Set task:
Extract exactly the range of lines bounded by the line containing "col=mix(nt,g,col,rgb(134,128,122))" and the final line of the listing, both ends included, and no other lines.

Available data:
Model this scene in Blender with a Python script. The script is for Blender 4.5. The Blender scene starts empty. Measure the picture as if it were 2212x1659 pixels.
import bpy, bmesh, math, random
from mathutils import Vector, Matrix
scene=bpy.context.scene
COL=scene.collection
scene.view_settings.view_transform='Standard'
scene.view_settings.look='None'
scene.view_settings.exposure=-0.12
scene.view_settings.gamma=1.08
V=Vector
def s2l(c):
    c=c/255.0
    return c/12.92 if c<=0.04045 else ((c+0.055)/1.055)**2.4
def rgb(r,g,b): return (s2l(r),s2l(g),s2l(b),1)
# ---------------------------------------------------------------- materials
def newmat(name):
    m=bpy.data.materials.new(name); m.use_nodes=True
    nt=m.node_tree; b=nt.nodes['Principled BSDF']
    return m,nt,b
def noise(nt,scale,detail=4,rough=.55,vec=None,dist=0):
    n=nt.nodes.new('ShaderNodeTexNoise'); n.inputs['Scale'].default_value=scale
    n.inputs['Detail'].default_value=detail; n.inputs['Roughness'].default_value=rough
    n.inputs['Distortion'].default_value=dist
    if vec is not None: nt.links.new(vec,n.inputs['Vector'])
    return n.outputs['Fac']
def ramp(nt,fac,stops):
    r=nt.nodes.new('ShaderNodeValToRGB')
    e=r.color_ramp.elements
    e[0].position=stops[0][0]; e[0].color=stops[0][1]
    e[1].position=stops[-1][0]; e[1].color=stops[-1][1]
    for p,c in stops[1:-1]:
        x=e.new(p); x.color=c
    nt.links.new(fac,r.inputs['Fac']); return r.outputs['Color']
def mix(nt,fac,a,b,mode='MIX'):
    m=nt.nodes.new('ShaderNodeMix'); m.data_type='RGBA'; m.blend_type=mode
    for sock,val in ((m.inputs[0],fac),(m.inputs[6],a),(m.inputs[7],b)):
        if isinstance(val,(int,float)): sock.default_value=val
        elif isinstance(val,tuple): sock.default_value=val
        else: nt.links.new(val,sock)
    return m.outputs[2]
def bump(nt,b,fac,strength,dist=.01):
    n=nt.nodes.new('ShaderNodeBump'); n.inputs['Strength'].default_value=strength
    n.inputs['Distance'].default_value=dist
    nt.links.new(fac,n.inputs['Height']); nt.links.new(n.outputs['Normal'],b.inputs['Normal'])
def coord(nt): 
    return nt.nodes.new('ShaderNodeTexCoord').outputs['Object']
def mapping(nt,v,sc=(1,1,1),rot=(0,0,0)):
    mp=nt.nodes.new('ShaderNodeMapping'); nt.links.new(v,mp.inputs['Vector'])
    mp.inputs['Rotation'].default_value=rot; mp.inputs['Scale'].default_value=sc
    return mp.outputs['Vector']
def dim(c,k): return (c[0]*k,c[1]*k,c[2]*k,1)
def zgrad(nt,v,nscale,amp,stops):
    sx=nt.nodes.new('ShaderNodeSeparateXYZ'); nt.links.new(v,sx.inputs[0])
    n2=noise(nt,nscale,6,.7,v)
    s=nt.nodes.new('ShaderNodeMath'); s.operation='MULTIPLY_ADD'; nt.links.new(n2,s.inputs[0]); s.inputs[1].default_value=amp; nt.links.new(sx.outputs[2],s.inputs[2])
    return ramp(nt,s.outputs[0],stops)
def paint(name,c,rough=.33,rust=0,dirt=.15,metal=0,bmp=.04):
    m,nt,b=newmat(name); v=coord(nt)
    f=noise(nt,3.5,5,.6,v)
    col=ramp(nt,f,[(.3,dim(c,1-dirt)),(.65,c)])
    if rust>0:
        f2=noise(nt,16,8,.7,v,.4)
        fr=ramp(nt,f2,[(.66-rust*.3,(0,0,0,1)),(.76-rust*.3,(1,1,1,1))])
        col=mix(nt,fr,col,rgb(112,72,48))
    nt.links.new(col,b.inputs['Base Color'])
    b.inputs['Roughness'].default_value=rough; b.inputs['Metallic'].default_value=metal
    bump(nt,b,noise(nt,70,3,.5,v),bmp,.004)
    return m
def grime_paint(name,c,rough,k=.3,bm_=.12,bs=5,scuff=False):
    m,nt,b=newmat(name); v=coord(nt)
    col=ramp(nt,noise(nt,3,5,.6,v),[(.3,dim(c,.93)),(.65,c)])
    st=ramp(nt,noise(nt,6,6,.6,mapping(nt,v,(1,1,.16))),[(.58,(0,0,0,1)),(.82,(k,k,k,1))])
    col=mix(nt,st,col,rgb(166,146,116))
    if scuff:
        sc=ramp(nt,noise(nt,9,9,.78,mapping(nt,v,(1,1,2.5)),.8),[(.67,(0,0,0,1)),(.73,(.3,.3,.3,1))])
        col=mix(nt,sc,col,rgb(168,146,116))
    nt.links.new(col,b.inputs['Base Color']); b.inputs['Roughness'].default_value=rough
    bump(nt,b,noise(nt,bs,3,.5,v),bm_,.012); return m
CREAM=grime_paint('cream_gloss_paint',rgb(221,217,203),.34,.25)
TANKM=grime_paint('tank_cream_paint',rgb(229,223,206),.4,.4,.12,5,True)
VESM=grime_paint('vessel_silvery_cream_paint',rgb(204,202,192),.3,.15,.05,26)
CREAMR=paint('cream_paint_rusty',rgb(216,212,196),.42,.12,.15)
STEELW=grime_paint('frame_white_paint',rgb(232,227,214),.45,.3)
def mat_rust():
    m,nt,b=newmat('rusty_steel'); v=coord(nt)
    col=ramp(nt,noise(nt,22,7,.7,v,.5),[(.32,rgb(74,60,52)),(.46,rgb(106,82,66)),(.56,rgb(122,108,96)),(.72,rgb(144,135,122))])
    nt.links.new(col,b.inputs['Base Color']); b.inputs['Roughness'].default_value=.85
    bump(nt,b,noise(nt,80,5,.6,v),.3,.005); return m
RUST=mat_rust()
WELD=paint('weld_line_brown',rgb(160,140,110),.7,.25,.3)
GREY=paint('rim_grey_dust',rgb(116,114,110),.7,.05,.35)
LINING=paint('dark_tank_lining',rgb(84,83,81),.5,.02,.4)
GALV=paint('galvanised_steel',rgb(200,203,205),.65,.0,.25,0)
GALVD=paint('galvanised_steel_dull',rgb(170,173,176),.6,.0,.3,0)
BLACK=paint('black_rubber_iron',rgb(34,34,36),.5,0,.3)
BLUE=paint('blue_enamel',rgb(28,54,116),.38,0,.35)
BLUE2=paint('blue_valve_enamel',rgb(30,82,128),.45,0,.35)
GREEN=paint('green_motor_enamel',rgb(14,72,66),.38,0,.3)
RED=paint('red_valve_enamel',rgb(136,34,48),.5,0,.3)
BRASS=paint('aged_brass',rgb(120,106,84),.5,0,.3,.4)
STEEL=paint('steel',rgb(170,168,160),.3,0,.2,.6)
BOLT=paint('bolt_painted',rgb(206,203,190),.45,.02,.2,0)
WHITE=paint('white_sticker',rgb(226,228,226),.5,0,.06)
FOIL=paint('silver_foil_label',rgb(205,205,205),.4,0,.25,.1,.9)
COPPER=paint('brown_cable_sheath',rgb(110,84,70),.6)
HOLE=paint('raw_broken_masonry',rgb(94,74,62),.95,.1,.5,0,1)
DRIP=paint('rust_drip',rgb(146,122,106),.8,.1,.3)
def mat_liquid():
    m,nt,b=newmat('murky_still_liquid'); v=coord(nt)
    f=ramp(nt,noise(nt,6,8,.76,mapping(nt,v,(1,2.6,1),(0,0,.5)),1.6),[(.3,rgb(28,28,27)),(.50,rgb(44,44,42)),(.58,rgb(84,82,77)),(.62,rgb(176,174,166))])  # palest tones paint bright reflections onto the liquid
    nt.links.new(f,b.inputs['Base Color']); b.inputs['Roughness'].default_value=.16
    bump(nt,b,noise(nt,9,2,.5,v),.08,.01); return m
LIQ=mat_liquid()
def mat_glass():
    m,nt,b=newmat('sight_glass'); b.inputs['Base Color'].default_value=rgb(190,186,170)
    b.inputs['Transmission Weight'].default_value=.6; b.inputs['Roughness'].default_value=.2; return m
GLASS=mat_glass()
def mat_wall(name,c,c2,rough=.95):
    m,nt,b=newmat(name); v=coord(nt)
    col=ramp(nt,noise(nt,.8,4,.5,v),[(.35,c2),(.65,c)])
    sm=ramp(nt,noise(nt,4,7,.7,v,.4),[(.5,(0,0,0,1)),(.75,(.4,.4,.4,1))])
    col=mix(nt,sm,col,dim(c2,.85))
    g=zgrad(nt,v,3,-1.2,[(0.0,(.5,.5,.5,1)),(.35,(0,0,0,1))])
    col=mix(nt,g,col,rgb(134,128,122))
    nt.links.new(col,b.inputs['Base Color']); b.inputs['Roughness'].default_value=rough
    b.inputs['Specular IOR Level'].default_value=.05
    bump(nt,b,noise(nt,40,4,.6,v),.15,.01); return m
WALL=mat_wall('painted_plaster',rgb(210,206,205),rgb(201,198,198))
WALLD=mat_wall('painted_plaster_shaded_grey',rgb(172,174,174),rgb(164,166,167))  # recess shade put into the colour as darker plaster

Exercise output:
    col=mix(nt,g,col,rgb(134,128,122))
    nt.links.new(col,b.inputs['Base Color']); b.inputs['Roughness'].default_value=rough
    b.inputs['Specular IOR Level'].default_value=.05
    bump(nt,b,noise(nt,40,4,.6,v),.15,.01); return m
WALL=mat_wall('painted_plaster',rgb(210,206,205),rgb(201,198,198))
WALLD=mat_wall('painted_plaster_shaded_grey',rgb(172,174,174),rgb(164,166,167))  # recess shade put into the colour as darker plaster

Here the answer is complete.